О том, как этот актер изображает на эстраде Рузвельта, услышал сам президент и передал тому приглашение явиться в Белый дом. Артист был смущен, напуган. Он пришел. В фильме был показан вестибюль Белого дома, строгий негр-швейцар. Под суровыми взглядами прежних президентов США, глядевших на него с портретов, развешанных по стенам, артист с дрожью во всем теле поднимался по лестнице.
Он вошел в кабинет. Рузвельт сидел почти спиной к зрителю. Артист приблизился к столу, и мы, зрители, затаив дыхание, смотрели на эту сцену. Мы были с ним, с этим артистом, так вдохновенно передавал он состояние этого человека, очутившегося в историческом кабинете, перед великим президентом. Рузвельт выразил сожаление, что не смог увидеть, как артист изображает его самого, но, по слухам, — добавил он, — у него это получается лучше, чем у самого президента, в особенности танец.
И президент через стол протянул артисту большую медаль Конгресса. Это был первый случай в истории США, когда медалью награждался актер. Я забыл сказать, что к тому времени шла Вторая мировая война, американские солдаты пересекали океан с песнями этого артиста на устах.
Пауза. Мы, зрители, замерли. Мы не знали, что говорят в таких случаях и говорят ли… И вдруг артист сказал: «Мой отец благодарит вас, моя мать благодарит вас, моя сестра благодарит вас, и я вас благодарю…»

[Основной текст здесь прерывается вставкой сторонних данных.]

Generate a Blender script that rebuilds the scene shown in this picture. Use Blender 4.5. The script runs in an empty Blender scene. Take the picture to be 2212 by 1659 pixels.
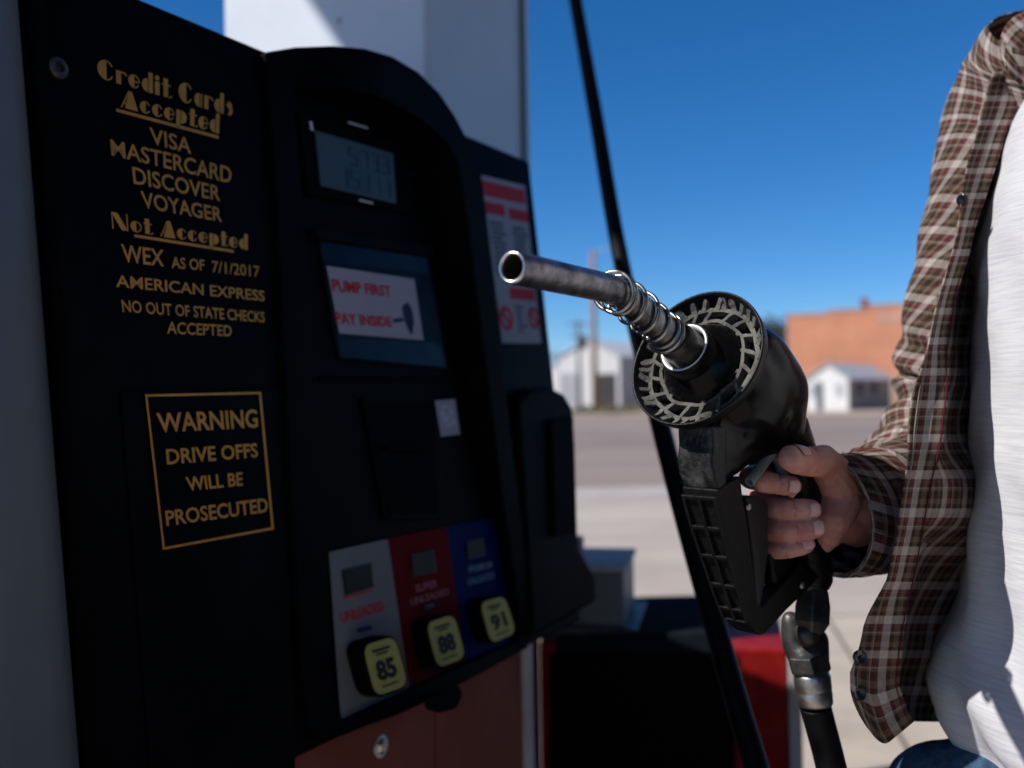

Слезы брызнули у меня из глаз, настолько точно лег этот текст именно здесь, в этих условиях, когда артист вышел из кабинета и стал спускаться по лестнице, все у меня соединилось в одном страстном желании: «Затанцуй! — молил я. — Затанцуй же, именно здесь, в Белом доме, это высшее выражение твоего существа в этот миг!» И свершилось чудо! Артист пошел вниз по лестнице своей чечеткой, мимо суровых президентов, лица которых словно разгладились при виде этого зрелища. Создатели фильма точно услышали мою мольбу, и я им вечно благодарен. Мне кажется, так прочувствовать жажду зрителя и так ответить на нее — это венец искусства.